Negligence as Pleaded
[122] The Fresh Claim speaks to intentional torts. No acts of negligence are pleaded. The tort of negligent investigation is negated by the assertion in both the Second and Fresh Claim that the actions perpetrated by the defendants on Mr. Brummell were deliberate and intentional.
[123] There is therefore no basis for the negligent investigation tort or the tort of negligence.
Is there a Duty of Care owing to a Complainant
[124] Mr. Brummell argued strenuously that he was owed a duty of care. He cited and quoted from Hill v. Hamilton –Wentworth Regional Police Services Board.[^8] He argues that the police owed him a duty of care in relation to the investigation of the snowmobile trail tampering and the Police Services Board complaint.
[125] The Crown concedes that the police may owe a duty of care to conduct an investigation in a non-negligent fashion, but that a duty of care does not exist between police officers and the target of an investigation in prior and subsequent dealings with that target.
[126] While there is a duty with respect to the conduct of the investigation of the target of an investigation, that does not apply to complainants with respect to the conduct of an investigation.[^9]
Does the Fresh Claim relieve against the Limitations Act
[127] I have already alluded to the fact that the Fresh Claim with the attempted withdrawal of admissions is a tactical ploy to attempt to defeat the Limitations Act argument.
[128] To be sure, the Second Claim provides the facts that clearly show the discoverability of the claim within the operation of the two year period.
[129] Even being generous to the position of the plaintiff, there are no facts pleaded to support his allegation of late discovery, or to contextualize his change in position, save his bald assertions inclusive of his submissions of how he came to learn thing,s that it is evident he was aware of, leaving aside the degree of knowledge. Nothing stopped the plaintiff from bringing his action within the 2 year time period.

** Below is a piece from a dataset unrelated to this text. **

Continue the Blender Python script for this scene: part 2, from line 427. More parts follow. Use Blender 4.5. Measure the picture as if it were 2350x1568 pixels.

Nothing is new to Substantiate a Reasonable Cause of Action
[130] Finally nothing in the new Fresh pleadings rectifies the absence of a reasonable cause of action.
[131] My comments in relation to the Second Claim apply here as well.
Should Leave be Granted to Amend
[132] The claim is flawed in its entirety. There is no utility in allowing a further amendment. The plaintiff filed his Fresh as Amended Claim in his response to the Crown’s motion. He did so without leave but with the acquiescence, ex post facto of the Crown. There is simply no reason, given now three versions of the claim, to think that allowing an amendment can salvage the claim. Leave to amend is therefore denied.
[133] Given my determination on this motion the discovery motion of Mr. Brummell is now moot.
Costs
[134] Crown counsel provided a bill of costs in May. The Crown will have 20 days from receipt of these reasons, to file any additional costs outline, inclusive of a bill of costs, not to exceed 6 pages in total. Mr. Brummell will have 10 days from the date of receipt of the Crown’s costs submissions to respond.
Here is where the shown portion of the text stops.